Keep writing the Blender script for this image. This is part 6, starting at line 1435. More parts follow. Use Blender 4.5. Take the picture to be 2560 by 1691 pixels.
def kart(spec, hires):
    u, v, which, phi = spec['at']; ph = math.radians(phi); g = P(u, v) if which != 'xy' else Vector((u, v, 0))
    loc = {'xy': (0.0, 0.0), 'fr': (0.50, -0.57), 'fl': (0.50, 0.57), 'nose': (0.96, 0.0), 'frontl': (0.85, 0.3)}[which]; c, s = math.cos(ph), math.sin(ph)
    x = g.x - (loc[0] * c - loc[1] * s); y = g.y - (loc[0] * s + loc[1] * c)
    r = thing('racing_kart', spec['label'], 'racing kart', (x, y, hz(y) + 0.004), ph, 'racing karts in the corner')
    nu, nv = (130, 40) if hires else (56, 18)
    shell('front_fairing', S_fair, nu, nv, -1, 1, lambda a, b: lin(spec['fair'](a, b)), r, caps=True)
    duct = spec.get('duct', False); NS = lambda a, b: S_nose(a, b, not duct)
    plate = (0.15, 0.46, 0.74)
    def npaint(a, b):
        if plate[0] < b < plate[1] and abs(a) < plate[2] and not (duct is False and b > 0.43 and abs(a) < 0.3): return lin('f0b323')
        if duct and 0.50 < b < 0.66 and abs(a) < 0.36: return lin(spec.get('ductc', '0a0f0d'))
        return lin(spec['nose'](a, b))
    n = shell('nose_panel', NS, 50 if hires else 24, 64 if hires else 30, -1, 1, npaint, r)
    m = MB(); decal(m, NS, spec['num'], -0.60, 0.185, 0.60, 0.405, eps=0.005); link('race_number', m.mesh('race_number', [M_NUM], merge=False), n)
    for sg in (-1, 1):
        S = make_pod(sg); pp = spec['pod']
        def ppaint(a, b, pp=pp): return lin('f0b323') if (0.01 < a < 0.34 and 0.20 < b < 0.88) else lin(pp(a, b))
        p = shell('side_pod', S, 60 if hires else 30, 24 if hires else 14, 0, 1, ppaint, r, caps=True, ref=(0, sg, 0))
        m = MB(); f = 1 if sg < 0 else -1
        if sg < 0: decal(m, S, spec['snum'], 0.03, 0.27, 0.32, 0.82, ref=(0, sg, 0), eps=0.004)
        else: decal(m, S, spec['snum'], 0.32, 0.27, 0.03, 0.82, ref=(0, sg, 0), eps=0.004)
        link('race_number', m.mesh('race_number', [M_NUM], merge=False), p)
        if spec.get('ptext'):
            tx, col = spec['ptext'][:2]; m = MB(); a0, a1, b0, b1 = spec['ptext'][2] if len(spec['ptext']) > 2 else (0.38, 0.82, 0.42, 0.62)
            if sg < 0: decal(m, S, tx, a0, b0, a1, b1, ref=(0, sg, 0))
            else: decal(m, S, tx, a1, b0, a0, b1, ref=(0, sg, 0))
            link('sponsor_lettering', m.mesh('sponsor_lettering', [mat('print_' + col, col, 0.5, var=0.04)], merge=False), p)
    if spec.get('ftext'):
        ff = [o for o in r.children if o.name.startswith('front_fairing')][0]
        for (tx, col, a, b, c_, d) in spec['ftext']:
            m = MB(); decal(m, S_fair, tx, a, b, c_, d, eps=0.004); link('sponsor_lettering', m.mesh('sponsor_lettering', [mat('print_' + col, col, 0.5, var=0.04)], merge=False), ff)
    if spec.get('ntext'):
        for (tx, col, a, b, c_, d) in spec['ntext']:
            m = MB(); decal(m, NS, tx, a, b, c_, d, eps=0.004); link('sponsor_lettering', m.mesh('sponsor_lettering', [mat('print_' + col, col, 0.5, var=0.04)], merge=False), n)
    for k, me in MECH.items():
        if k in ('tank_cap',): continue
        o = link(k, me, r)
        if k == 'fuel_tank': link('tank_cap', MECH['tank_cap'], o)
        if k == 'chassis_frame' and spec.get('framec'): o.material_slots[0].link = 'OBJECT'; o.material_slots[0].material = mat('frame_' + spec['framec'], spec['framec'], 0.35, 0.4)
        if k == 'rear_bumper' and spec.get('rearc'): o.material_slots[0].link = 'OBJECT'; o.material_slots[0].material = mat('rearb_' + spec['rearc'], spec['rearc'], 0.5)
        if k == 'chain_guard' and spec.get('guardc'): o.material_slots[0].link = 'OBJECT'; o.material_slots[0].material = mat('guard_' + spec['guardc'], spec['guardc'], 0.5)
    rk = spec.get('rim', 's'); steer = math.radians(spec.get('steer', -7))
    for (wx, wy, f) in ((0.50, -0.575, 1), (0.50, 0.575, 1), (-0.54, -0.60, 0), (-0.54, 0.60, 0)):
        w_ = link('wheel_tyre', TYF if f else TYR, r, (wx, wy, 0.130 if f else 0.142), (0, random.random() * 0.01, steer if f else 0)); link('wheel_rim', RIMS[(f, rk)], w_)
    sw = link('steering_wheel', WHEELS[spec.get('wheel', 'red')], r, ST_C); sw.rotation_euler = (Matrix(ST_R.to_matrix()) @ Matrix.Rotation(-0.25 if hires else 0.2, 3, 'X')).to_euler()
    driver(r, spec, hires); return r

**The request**
Copy out each line exactly.

**Reply to the task**
Keep writing the Blender script for this image. This is part 6, starting at line 1435. More parts follow. Use Blender 4.5. Take the picture to be 2560 by 1691 pixels.
def kart(spec, hires):
    u, v, which, phi = spec['at']; ph = math.radians(phi); g = P(u, v) if which != 'xy' else Vector((u, v, 0))
    loc = {'xy': (0.0, 0.0), 'fr': (0.50, -0.57), 'fl': (0.50, 0.57), 'nose': (0.96, 0.0), 'frontl': (0.85, 0.3)}[which]; c, s = math.cos(ph), math.sin(ph)
    x = g.x - (loc[0] * c - loc[1] * s); y = g.y - (loc[0] * s + loc[1] * c)
    r = thing('racing_kart', spec['label'], 'racing kart', (x, y, hz(y) + 0.004), ph, 'racing karts in the corner')
    nu, nv = (130, 40) if hires else (56, 18)
    shell('front_fairing', S_fair, nu, nv, -1, 1, lambda a, b: lin(spec['fair'](a, b)), r, caps=True)
    duct = spec.get('duct', False); NS = lambda a, b: S_nose(a, b, not duct)
    plate = (0.15, 0.46, 0.74)
    def npaint(a, b):
        if plate[0] < b < plate[1] and abs(a) < plate[2] and not (duct is False and b > 0.43 and abs(a) < 0.3): return lin('f0b323')
        if duct and 0.50 < b < 0.66 and abs(a) < 0.36: return lin(spec.get('ductc', '0a0f0d'))
        return lin(spec['nose'](a, b))
    n = shell('nose_panel', NS, 50 if hires else 24, 64 if hires else 30, -1, 1, npaint, r)
    m = MB(); decal(m, NS, spec['num'], -0.60, 0.185, 0.60, 0.405, eps=0.005); link('race_number', m.mesh('race_number', [M_NUM], merge=False), n)
    for sg in (-1, 1):
        S = make_pod(sg); pp = spec['pod']
        def ppaint(a, b, pp=pp): return lin('f0b323') if (0.01 < a < 0.34 and 0.20 < b < 0.88) else lin(pp(a, b))
        p = shell('side_pod', S, 60 if hires else 30, 24 if hires else 14, 0, 1, ppaint, r, caps=True, ref=(0, sg, 0))
        m = MB(); f = 1 if sg < 0 else -1
        if sg < 0: decal(m, S, spec['snum'], 0.03, 0.27, 0.32, 0.82, ref=(0, sg, 0), eps=0.004)
        else: decal(m, S, spec['snum'], 0.32, 0.27, 0.03, 0.82, ref=(0, sg, 0), eps=0.004)
        link('race_number', m.mesh('race_number', [M_NUM], merge=False), p)
        if spec.get('ptext'):
            tx, col = spec['ptext'][:2]; m = MB(); a0, a1, b0, b1 = spec['ptext'][2] if len(spec['ptext']) > 2 else (0.38, 0.82, 0.42, 0.62)
            if sg < 0: decal(m, S, tx, a0, b0, a1, b1, ref=(0, sg, 0))
            else: decal(m, S, tx, a1, b0, a0, b1, ref=(0, sg, 0))
            link('sponsor_lettering', m.mesh('sponsor_lettering', [mat('print_' + col, col, 0.5, var=0.04)], merge=False), p)
    if spec.get('ftext'):
        ff = [o for o in r.children if o.name.startswith('front_fairing')][0]
        for (tx, col, a, b, c_, d) in spec['ftext']:
            m = MB(); decal(m, S_fair, tx, a, b, c_, d, eps=0.004); link('sponsor_lettering', m.mesh('sponsor_lettering', [mat('print_' + col, col, 0.5, var=0.04)], merge=False), ff)
    if spec.get('ntext'):
        for (tx, col, a, b, c_, d) in spec['ntext']:
            m = MB(); decal(m, NS, tx, a, b, c_, d, eps=0.004); link('sponsor_lettering', m.mesh('sponsor_lettering', [mat('print_' + col, col, 0.5, var=0.04)], merge=False), n)
    for k, me in MECH.items():
        if k in ('tank_cap',): continue
        o = link(k, me, r)
        if k == 'fuel_tank': link('tank_cap', MECH['tank_cap'], o)
        if k == 'chassis_frame' and spec.get('framec'): o.material_slots[0].link = 'OBJECT'; o.material_slots[0].material = mat('frame_' + spec['framec'], spec['framec'], 0.35, 0.4)
        if k == 'rear_bumper' and spec.get('rearc'): o.material_slots[0].link = 'OBJECT'; o.material_slots[0].material = mat('rearb_' + spec['rearc'], spec['rearc'], 0.5)
        if k == 'chain_guard' and spec.get('guardc'): o.material_slots[0].link = 'OBJECT'; o.material_slots[0].material = mat('guard_' + spec['guardc'], spec['guardc'], 0.5)
    rk = spec.get('rim', 's'); steer = math.radians(spec.get('steer', -7))
    for (wx, wy, f) in ((0.50, -0.575, 1), (0.50, 0.575, 1), (-0.54, -0.60, 0), (-0.54, 0.60, 0)):
        w_ = link('wheel_tyre', TYF if f else TYR, r, (wx, wy, 0.130 if f else 0.142), (0, random.random() * 0.01, steer if f else 0)); link('wheel_rim', RIMS[(f, rk)], w_)
    sw = link('steering_wheel', WHEELS[spec.get('wheel', 'red')], r, ST_C); sw.rotation_euler = (Matrix(ST_R.to_matrix()) @ Matrix.Rotation(-0.25 if hires else 0.2, 3, 'X')).to_euler()
    driver(r, spec, hires); return r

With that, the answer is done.